Virgina Postrel writes,
The anti-photo policies of museums don’t necessarily make sense, except as some kind of revenue enhancer. Prohibiting flash is one thing. And I don’t blame the Louvre for blocking photos in the often-crowded Italian painting gallery. But prohibiting all photos in an uncrowded museum filled with works in the public domain is unnecessary—unless you think it will generate sales in the museum store.
I can understand that a museum might prohibit flash photography because it’s annoying, but I think that gift-shop revenue is the real motivator. When it comes to old paintings, there’s no copyright anymore, so museums have to find other ways to keep you from making copies.
Apparently, some museums imply that flash photography causes paintings to degrade more quickly, perhaps causing the pigments to fade or something. On first consideration, this seems plausible because at close range the flash can be brighter than the sun, and the sun can certainly fade paint.

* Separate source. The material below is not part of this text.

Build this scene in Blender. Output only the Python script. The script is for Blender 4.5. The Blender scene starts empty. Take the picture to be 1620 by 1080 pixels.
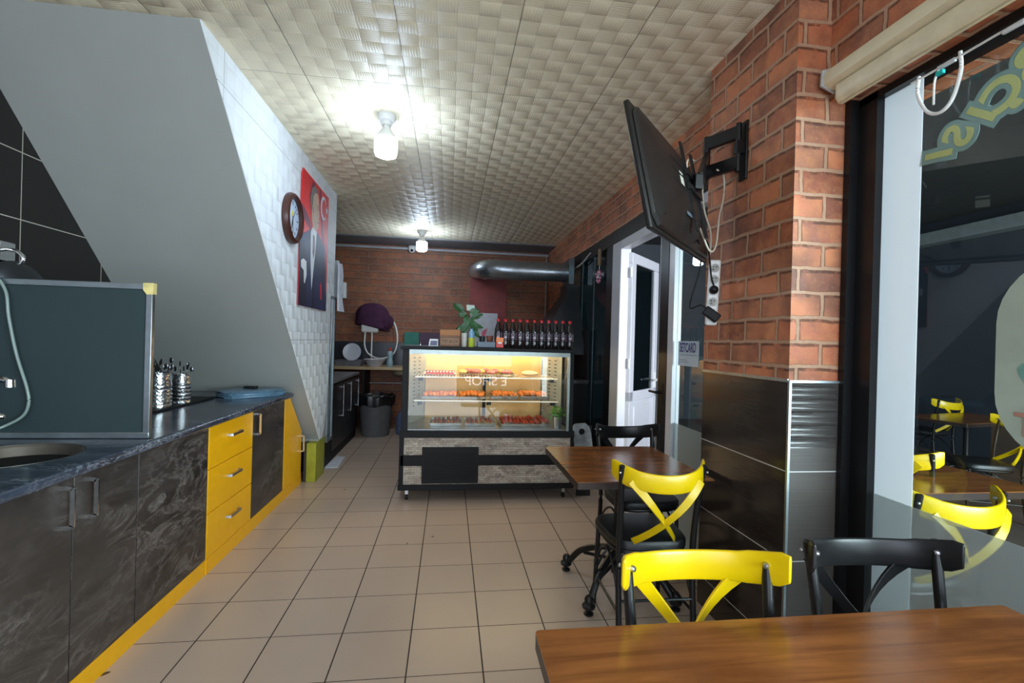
import bpy, bmesh, math, random
from mathutils import Vector, Matrix, Euler
random.seed(7)
C = bpy.context.scene.collection
R = math.radians
PI = math.pi
sc = bpy.context.scene

# ---------------------------------------------------------------- camera
FPX, YAW, PITCH, ROLL = 748.0, .1322, -.0006, .0275
cam_d = bpy.data.cameras.new('camera'); cam = bpy.data.objects.new('camera', cam_d); C.objects.link(cam)
cam_d.sensor_width = 36; cam_d.lens = FPX / 1620 * 36; cam_d.clip_start = .02
fw = Vector((math.sin(YAW)*math.cos(PITCH), math.cos(YAW)*math.cos(PITCH), math.sin(PITCH)))
rt0 = Vector((math.cos(YAW), -math.sin(YAW), 0)); up0 = rt0.cross(fw)
rt = rt0*math.cos(ROLL) + up0*math.sin(ROLL); up = -rt0*math.sin(ROLL) + up0*math.cos(ROLL)
m = Matrix((rt, up, -fw)).transposed().to_4x4(); m.translation = (0, 0, 1.44)
cam.matrix_world = m
sc.camera = cam

# ---------------------------------------------------------------- world, light, exposure
w = bpy.data.worlds.new('world'); sc.world = w; w.use_nodes = True
w.node_tree.nodes['Background'].inputs[0].default_value = (.60, .75, 1, 1)
w.node_tree.nodes['Background'].inputs[1].default_value = .9
BULB = 68.0
def area(name, loc, rot, sx, sy, power, col):
    l = bpy.data.lights.new(name, 'AREA'); l.shape = 'RECTANGLE'; l.size = sx; l.size_y = sy; l.energy = power; l.color = col
    o = bpy.data.objects.new(name, l); C.objects.link(o); o.location = loc; o.rotation_euler = rot
    return o
# daylight through the shopfront behind the camera
area('shopfront_daylight', (-.1, -2.75, 1.5), (R(90), 0, 0), 3.2, 2.3, 90, (.78, .88, 1))
# daylight falling into the terrace from its street end
area('terrace_daylight', (4.2, -2.6, 1.9), (R(80), 0, R(22)), 4.0, 2.2, 560, (.85, .93, 1))
sc.view_settings.view_transform = 'Standard'; sc.view_settings.look = 'None'
sc.view_settings.gamma = 1; sc.view_settings.use_curve_mapping = False
sc.view_settings.exposure = 0.45
sc.cycles.max_bounces = 8; sc.cycles.diffuse_bounces = 4; sc.cycles.glossy_bounces = 4
sc.cycles.transmission_bounces = 6; sc.cycles.transparent_max_bounces = 16
sc.cycles.use_denoising = True; sc.cycles.sample_clamp_indirect = 6

# ---------------------------------------------------------------- materials
class N:
    """tiny node-graph helper"""
    def __init__(s, name):
        s.m = bpy.data.materials.new(name); s.m.use_nodes = True; s.t = s.m.node_tree
        s.b = s.t.nodes['Principled BSDF']; s.out = s.t.nodes['Material Output']
    def n(s, typ, **kw):
        x = s.t.nodes.new(typ)
        for k, v in kw.items():
            if k.startswith('_'): setattr(x, k[1:], v)
            else: s.set(x, k.replace('_', ' '), v)
        return x
    def set(s, node, key, v):
        i = node.inputs[int(key[1:])] if key[0] == 'i' and key[1:].isdigit() else node.inputs[key]
        if isinstance(v, bpy.types.NodeSocket): s.t.links.new(v, i)
        elif isinstance(v, (tuple, list)) and len(v) == 3 and i.type == 'RGBA': i.default_value = (*v, 1)
        else: i.default_value = v
    def math(s, op, a, b=0, c=0):
        x = s.n('ShaderNodeMath', _operation=op)
        s.set(x, 'i0', a); s.set(x, 'i1', b)
        if op in ('MULTIPLY_ADD', 'COMPARE'): s.set(x, 'i2', c)
        return x.outputs[0]
    def uv(s, scale=(1, 1, 1), off=(0, 0, 0)):
        tc = s.n('ShaderNodeTexCoord'); mp = s.n('ShaderNodeMapping'); s.t.links.new(tc.outputs['UV'], mp.inputs[0])
        mp.inputs['Scale'].default_value = scale; mp.inputs['Location'].default_value = off
        return mp.outputs[0]
    def noise(s, vec, scale, detail=4, rough=.6, dist=0):
        x = s.n('ShaderNodeTexNoise', Scale=scale, Detail=detail, Roughness=rough, Distortion=dist)
        if vec is not None: s.t.links.new(vec, x.inputs['Vector'])
        return x.outputs['Fac']
    def ramp(s, fac, stops):
        x = s.n('ShaderNodeValToRGB'); s.t.links.new(fac, x.inputs[0]); e = x.color_ramp.elements
        while len(e) < len(stops): e.new(.5)
        for k, (p, c) in enumerate(stops): e[k].position = p; e[k].color = (*c, 1)
        return x.outputs[0]
    def mix(s, fac, a, b, mode='MIX'):
        x = s.n('ShaderNodeMix', _data_type='RGBA', _blend_type=mode)
        s.set(x, 'i0', fac)
        for i, v in ((6, a), (7, b)):
            if isinstance(v, bpy.types.NodeSocket): s.t.links.new(v, x.inputs[i])
            else: x.inputs[i].default_value = (*v, 1)
        return x.outputs[2]
    def bump(s, h, strength=.5, dist=.01, normal=None):
        x = s.n('ShaderNodeBump', Strength=strength, Distance=dist); s.t.links.new(h, x.inputs['Height'])
        if normal is not None: s.t.links.new(normal, x.inputs['Normal'])
        return x.outputs[0]
    def fin(s, color=None, rough=.5, metal=0, normal=None, spec=None, **kw):
        b = s.b
        if color is not None: s.set(b, 'Base Color', color)
        s.set(b, 'Roughness', rough); s.set(b, 'Metallic', metal)
        if normal is not None: s.t.links.new(normal, b.inputs['Normal'])
        if spec is not None: s.set(b, 'Specular IOR Level', spec)
        for k, v in kw.items(): s.set(b, k.replace('_', ' '), v)
        return s.m

_c = {}
def P(name, color, rough=.5, metal=0, bump=0, var=.12, scale=12, spec=None, **kw):
    """plain procedural material: slight mottling of colour and roughness"""
    if name in _c: return _c[name]
    g = N(name); v = g.uv(); f = g.noise(v, scale)
    lo = tuple(max(0, x*(1-var)) for x in color); hi = tuple(min(1, x*(1+var)) for x in color)
    col = g.ramp(f, [(.3, lo), (.7, hi)])
    nm = g.bump(g.noise(v, scale*6), bump, .004) if bump else None
    _c[name] = g.fin(col, rough, metal, nm, spec, **kw)
    return _c[name]

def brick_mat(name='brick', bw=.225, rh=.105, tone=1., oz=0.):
    g = N(name); v = g.uv(off=(0, oz, 0))
    wob = g.n('ShaderNodeTexNoise', Scale=9.0, Detail=3.0); g.t.links.new(v, wob.inputs['Vector'])
    sub = g.n('ShaderNodeVectorMath', _operation='SUBTRACT'); g.t.links.new(wob.outputs['Color'], sub.inputs[0]); sub.inputs[1].default_value = (.5, .5, .5)
    sca = g.n('ShaderNodeVectorMath', _operation='SCALE'); g.t.links.new(sub.outputs[0], sca.inputs[0]); sca.inputs['Scale'].default_value = .020
    add = g.n('ShaderNodeVectorMath', _operation='ADD'); g.t.links.new(v, add.inputs[0]); g.t.links.new(sca.outputs[0], add.inputs[1])
    def br(c1, c2, mo, ms, bias=0.):
        b = g.n('ShaderNodeTexBrick', Color1=c1, Color2=c2, Mortar=mo, Scale=1.0, Bias=bias)
        b.inputs['Mortar Size'].default_value = ms; b.inputs['Mortar Smooth'].default_value = .35
        b.inputs['Brick Width'].default_value = bw; b.inputs['Row Height'].default_value = rh
        g.t.links.new(add.outputs[0], b.inputs['Vector']); return b
    b = br((.0, .0, .0), (1, 1, 1), (.5, .5, .5), .0095)
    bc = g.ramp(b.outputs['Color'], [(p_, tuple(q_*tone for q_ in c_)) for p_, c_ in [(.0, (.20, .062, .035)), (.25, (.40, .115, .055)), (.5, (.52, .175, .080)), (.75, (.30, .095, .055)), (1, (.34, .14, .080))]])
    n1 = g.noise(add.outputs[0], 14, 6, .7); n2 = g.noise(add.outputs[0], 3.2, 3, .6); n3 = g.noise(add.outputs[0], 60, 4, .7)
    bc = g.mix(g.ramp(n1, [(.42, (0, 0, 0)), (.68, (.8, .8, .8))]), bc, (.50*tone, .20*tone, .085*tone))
    bc = g.mix(g.ramp(n2, [(.44, (0, 0, 0)), (.66, (.85, .85, .85))]), bc, (.15, .060, .038))
    bc = g.mix(g.ramp(n3, [(.55, (0, 0, 0)), (.8, (.45, .45, .45))]), bc, (.62, .36, .21))
    # dark lower lip that the printed bricks have along their joints
    b2 = br((0, 0, 0), (0, 0, 0), (1, 1, 1), .0145)
    off = g.n('ShaderNodeVectorMath', _operation='ADD'); g.t.links.new(add.outputs[0], off.inputs[0]); off.inputs[1].default_value = (0, .008, 0)
    g.t.links.new(off.outputs[0], b2.inputs['Vector'])
    dk = g.math('MULTIPLY', b2.outputs['Fac'], g.math('MULTIPLY', g.ramp(n1, [(.40, (0, 0, 0)), (.52, (1, 1, 1))]), .75))
    bc = g.mix(dk, bc, (.05, .018, .012))
    col = g.mix(b.outputs['Fac'], bc, g.mix(n3, (.27*tone, .145*tone, .085*tone), (.46*tone, .28*tone, .18*tone)))
    h = g.math('SUBTRACT', g.math('MULTIPLY', n1, .25), b.outputs['Fac'])
    return g.fin(col, g.ramp(n1, [(.3, (.45,)*3), (.8, (.7,)*3)]), 0, g.bump(h, .55, .006), .35)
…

It turns out, however, that flash photography is essentially harmless.
The key intuition is that it always takes the same amount of light striking a piece of film to expose it properly, and for that amount of light to reach the film, it first has to bounce off the painting. So every photograph of a painting involves hitting it with the same amount of light. It could be a high-speed flash fired in a 1000th of a second, or a 1-second long exposure in a dimly-lit museum gallery.
In other words—and this is the whole point—a flash picture is equivalent to leaving the museum lights on for one extra second.
(My 1-second figure is just a reasonable guess based on some photographic sources and a little playing around with my camera. The actual exposure will depend on the film speed and aperture, the actual museum lighting, and maybe the tones present in the painting. But once those are chosen, it’s still the same amount of light for flash as for ambient light photography. The same principle also applies if you’re shooting digital.)
So, if 300 people take pictures every day, that’s equivalent to leaving the museum lights on for an extra 5 minutes each day.
Technically, a photographic flash usually emits more ultraviolet light than ordinary museum lighting, and paint pigments are known to suffer more damage from UV light. Also, certain types of chemical damage are disproportionately worse for high-intensity light. However, studies by professional conservators indicate that neither of these factors contributes to the aging that art works undergo while on display at a museum.
So, if you want a good picture of a painting but the museum won’t let you take a flash photo, you can always take one in ambient light. Of course, it’s hard to hold the camera steady for a full second in your hands, so you’d have to shoot with the camera mounted on a tripod.
And wouldn’t you know it, most museums prohibit the use of tripods.
I guess you’ll just have to buy a photo from the gift shop after all.
Further reading: Here’s an article on the subject. Or there’s this book: Effects of Light on Materials in Collections: Data on Photoflash and Related Sources, summarized briefly here.
Don Giannatti says
Well, let’s consider for a moment:
If the ambient exposure was (and I am recalling a local gallery with normal lighting) f2.8 at 1 second (ISO 100)and the flash exposure was f8 then the following math applies:
f2.8 = 1 second
f4 = 2 times more light (2 seconds)
f5.6 = 2 times more light (8 seconds)
f8 = two times more light (16 seconds)
While I agree that the damage theory is fairly silly, the reason the local gallery doesn’t like it is that it is ‘distracting’.